(WHAT IS BEING ASKED): Quote the whole listing word for word. Do not include the pictures.

═══ COLLECTED DATA

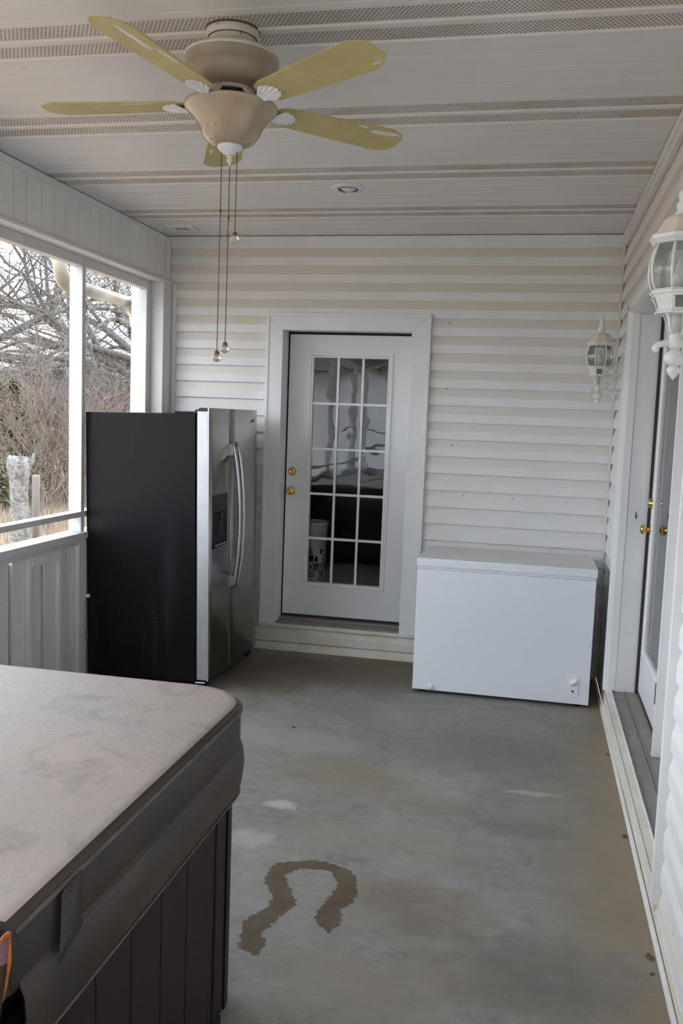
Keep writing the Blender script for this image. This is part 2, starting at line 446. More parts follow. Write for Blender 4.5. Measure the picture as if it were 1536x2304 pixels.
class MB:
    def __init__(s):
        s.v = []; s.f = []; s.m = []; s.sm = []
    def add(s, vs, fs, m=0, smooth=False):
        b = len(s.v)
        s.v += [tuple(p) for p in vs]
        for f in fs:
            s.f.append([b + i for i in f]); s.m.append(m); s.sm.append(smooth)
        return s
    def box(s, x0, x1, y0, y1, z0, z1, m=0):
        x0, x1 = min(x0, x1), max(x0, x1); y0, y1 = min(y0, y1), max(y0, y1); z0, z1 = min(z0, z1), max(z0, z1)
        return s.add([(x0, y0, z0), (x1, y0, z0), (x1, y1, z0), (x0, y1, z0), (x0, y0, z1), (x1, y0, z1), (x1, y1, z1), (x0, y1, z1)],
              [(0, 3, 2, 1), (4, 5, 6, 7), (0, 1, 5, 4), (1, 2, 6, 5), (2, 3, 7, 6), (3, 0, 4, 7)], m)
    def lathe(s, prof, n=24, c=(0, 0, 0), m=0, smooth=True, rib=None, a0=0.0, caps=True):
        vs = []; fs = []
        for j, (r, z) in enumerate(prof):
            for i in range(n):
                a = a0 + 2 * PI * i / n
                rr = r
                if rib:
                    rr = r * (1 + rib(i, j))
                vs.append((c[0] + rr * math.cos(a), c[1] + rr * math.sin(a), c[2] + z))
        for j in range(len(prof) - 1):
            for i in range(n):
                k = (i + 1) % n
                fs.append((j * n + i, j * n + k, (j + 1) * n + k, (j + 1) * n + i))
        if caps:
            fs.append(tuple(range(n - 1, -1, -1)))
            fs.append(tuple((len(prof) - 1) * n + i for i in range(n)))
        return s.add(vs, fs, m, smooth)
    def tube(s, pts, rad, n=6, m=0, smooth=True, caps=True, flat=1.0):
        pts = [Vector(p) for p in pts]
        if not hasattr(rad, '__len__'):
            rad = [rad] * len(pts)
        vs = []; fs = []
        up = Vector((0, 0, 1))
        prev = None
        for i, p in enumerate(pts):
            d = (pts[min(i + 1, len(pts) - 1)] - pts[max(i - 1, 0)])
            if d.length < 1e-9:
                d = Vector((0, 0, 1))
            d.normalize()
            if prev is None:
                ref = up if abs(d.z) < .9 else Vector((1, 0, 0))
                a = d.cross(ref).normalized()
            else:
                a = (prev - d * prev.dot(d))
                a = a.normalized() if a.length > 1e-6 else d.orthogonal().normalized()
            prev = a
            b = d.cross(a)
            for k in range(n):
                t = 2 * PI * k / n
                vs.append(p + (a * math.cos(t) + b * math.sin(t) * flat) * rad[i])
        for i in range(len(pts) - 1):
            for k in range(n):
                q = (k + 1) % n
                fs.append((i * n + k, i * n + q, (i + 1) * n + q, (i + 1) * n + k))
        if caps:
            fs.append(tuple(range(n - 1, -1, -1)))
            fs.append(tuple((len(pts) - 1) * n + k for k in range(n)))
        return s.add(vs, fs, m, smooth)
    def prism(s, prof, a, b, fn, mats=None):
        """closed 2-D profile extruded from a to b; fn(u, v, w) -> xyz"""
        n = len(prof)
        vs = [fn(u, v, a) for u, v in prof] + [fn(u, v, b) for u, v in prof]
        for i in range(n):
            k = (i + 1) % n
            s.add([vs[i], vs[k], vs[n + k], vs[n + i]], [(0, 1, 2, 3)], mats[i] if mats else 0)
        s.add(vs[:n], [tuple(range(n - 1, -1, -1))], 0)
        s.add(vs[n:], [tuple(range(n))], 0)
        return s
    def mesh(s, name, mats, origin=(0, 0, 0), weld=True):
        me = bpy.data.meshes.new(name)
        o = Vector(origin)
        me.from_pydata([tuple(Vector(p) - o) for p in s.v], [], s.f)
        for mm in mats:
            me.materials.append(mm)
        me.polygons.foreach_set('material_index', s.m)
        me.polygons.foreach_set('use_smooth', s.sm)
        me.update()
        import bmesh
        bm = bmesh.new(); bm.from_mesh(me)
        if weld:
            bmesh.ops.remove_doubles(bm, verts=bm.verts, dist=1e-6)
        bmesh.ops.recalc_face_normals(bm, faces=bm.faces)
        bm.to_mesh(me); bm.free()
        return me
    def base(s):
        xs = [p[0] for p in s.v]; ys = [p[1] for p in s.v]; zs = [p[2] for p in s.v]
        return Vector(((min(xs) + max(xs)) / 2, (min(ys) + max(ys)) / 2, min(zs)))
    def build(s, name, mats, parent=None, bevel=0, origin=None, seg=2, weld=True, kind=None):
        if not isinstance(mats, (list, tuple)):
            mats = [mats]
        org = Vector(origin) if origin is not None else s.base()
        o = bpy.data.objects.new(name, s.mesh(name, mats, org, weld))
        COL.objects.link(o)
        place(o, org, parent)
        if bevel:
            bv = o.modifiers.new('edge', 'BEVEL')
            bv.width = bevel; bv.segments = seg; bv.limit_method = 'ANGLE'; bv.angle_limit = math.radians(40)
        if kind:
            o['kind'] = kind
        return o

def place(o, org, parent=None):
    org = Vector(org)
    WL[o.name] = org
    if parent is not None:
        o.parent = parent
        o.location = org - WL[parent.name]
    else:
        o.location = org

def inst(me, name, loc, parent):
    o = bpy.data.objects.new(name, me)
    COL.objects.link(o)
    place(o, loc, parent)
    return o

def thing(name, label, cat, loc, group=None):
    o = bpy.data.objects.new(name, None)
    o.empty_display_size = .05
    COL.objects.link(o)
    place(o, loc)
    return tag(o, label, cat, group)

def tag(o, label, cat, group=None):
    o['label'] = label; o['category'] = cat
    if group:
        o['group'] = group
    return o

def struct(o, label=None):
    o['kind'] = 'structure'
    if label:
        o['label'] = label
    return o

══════

(SOLUTION TO THIS PROBLEM):
Keep writing the Blender script for this image. This is part 2, starting at line 446. More parts follow. Write for Blender 4.5. Measure the picture as if it were 1536x2304 pixels.
class MB:
    def __init__(s):
        s.v = []; s.f = []; s.m = []; s.sm = []
    def add(s, vs, fs, m=0, smooth=False):
        b = len(s.v)
        s.v += [tuple(p) for p in vs]
        for f in fs:
            s.f.append([b + i for i in f]); s.m.append(m); s.sm.append(smooth)
        return s
    def box(s, x0, x1, y0, y1, z0, z1, m=0):
        x0, x1 = min(x0, x1), max(x0, x1); y0, y1 = min(y0, y1), max(y0, y1); z0, z1 = min(z0, z1), max(z0, z1)
        return s.add([(x0, y0, z0), (x1, y0, z0), (x1, y1, z0), (x0, y1, z0), (x0, y0, z1), (x1, y0, z1), (x1, y1, z1), (x0, y1, z1)],
              [(0, 3, 2, 1), (4, 5, 6, 7), (0, 1, 5, 4), (1, 2, 6, 5), (2, 3, 7, 6), (3, 0, 4, 7)], m)
    def lathe(s, prof, n=24, c=(0, 0, 0), m=0, smooth=True, rib=None, a0=0.0, caps=True):
        vs = []; fs = []
        for j, (r, z) in enumerate(prof):
            for i in range(n):
                a = a0 + 2 * PI * i / n
                rr = r
                if rib:
                    rr = r * (1 + rib(i, j))
                vs.append((c[0] + rr * math.cos(a), c[1] + rr * math.sin(a), c[2] + z))
        for j in range(len(prof) - 1):
            for i in range(n):
                k = (i + 1) % n
                fs.append((j * n + i, j * n + k, (j + 1) * n + k, (j + 1) * n + i))
        if caps:
            fs.append(tuple(range(n - 1, -1, -1)))
            fs.append(tuple((len(prof) - 1) * n + i for i in range(n)))
        return s.add(vs, fs, m, smooth)
    def tube(s, pts, rad, n=6, m=0, smooth=True, caps=True, flat=1.0):
        pts = [Vector(p) for p in pts]
        if not hasattr(rad, '__len__'):
            rad = [rad] * len(pts)
        vs = []; fs = []
        up = Vector((0, 0, 1))
        prev = None
        for i, p in enumerate(pts):
            d = (pts[min(i + 1, len(pts) - 1)] - pts[max(i - 1, 0)])
            if d.length < 1e-9:
                d = Vector((0, 0, 1))
            d.normalize()
            if prev is None:
                ref = up if abs(d.z) < .9 else Vector((1, 0, 0))
                a = d.cross(ref).normalized()
            else:
                a = (prev - d * prev.dot(d))
                a = a.normalized() if a.length > 1e-6 else d.orthogonal().normalized()
            prev = a
            b = d.cross(a)
            for k in range(n):
                t = 2 * PI * k / n
                vs.append(p + (a * math.cos(t) + b * math.sin(t) * flat) * rad[i])
        for i in range(len(pts) - 1):
            for k in range(n):
                q = (k + 1) % n
                fs.append((i * n + k, i * n + q, (i + 1) * n + q, (i + 1) * n + k))
        if caps:
            fs.append(tuple(range(n - 1, -1, -1)))
            fs.append(tuple((len(pts) - 1) * n + k for k in range(n)))
        return s.add(vs, fs, m, smooth)
    def prism(s, prof, a, b, fn, mats=None):
        """closed 2-D profile extruded from a to b; fn(u, v, w) -> xyz"""
        n = len(prof)
        vs = [fn(u, v, a) for u, v in prof] + [fn(u, v, b) for u, v in prof]
        for i in range(n):
            k = (i + 1) % n
            s.add([vs[i], vs[k], vs[n + k], vs[n + i]], [(0, 1, 2, 3)], mats[i] if mats else 0)
        s.add(vs[:n], [tuple(range(n - 1, -1, -1))], 0)
        s.add(vs[n:], [tuple(range(n))], 0)
        return s
    def mesh(s, name, mats, origin=(0, 0, 0), weld=True):
        me = bpy.data.meshes.new(name)
        o = Vector(origin)
        me.from_pydata([tuple(Vector(p) - o) for p in s.v], [], s.f)
        for mm in mats:
            me.materials.append(mm)
        me.polygons.foreach_set('material_index', s.m)
        me.polygons.foreach_set('use_smooth', s.sm)
        me.update()
        import bmesh
        bm = bmesh.new(); bm.from_mesh(me)
        if weld:
            bmesh.ops.remove_doubles(bm, verts=bm.verts, dist=1e-6)
        bmesh.ops.recalc_face_normals(bm, faces=bm.faces)
        bm.to_mesh(me); bm.free()
        return me
    def base(s):
        xs = [p[0] for p in s.v]; ys = [p[1] for p in s.v]; zs = [p[2] for p in s.v]
        return Vector(((min(xs) + max(xs)) / 2, (min(ys) + max(ys)) / 2, min(zs)))
    def build(s, name, mats, parent=None, bevel=0, origin=None, seg=2, weld=True, kind=None):
        if not isinstance(mats, (list, tuple)):
            mats = [mats]
        org = Vector(origin) if origin is not None else s.base()
        o = bpy.data.objects.new(name, s.mesh(name, mats, org, weld))
        COL.objects.link(o)
        place(o, org, parent)
        if bevel:
            bv = o.modifiers.new('edge', 'BEVEL')
            bv.width = bevel; bv.segments = seg; bv.limit_method = 'ANGLE'; bv.angle_limit = math.radians(40)
        if kind:
            o['kind'] = kind
        return o

def place(o, org, parent=None):
    org = Vector(org)
    WL[o.name] = org
    if parent is not None:
        o.parent = parent
        o.location = org - WL[parent.name]
    else:
        o.location = org

def inst(me, name, loc, parent):
    o = bpy.data.objects.new(name, me)
    COL.objects.link(o)
    place(o, loc, parent)
    return o

def thing(name, label, cat, loc, group=None):
    o = bpy.data.objects.new(name, None)
    o.empty_display_size = .05
    COL.objects.link(o)
    place(o, loc)
    return tag(o, label, cat, group)

def tag(o, label, cat, group=None):
    o['label'] = label; o['category'] = cat
    if group:
        o['group'] = group
    return o

def struct(o, label=None):
    o['kind'] = 'structure'
    if label:
        o['label'] = label
    return o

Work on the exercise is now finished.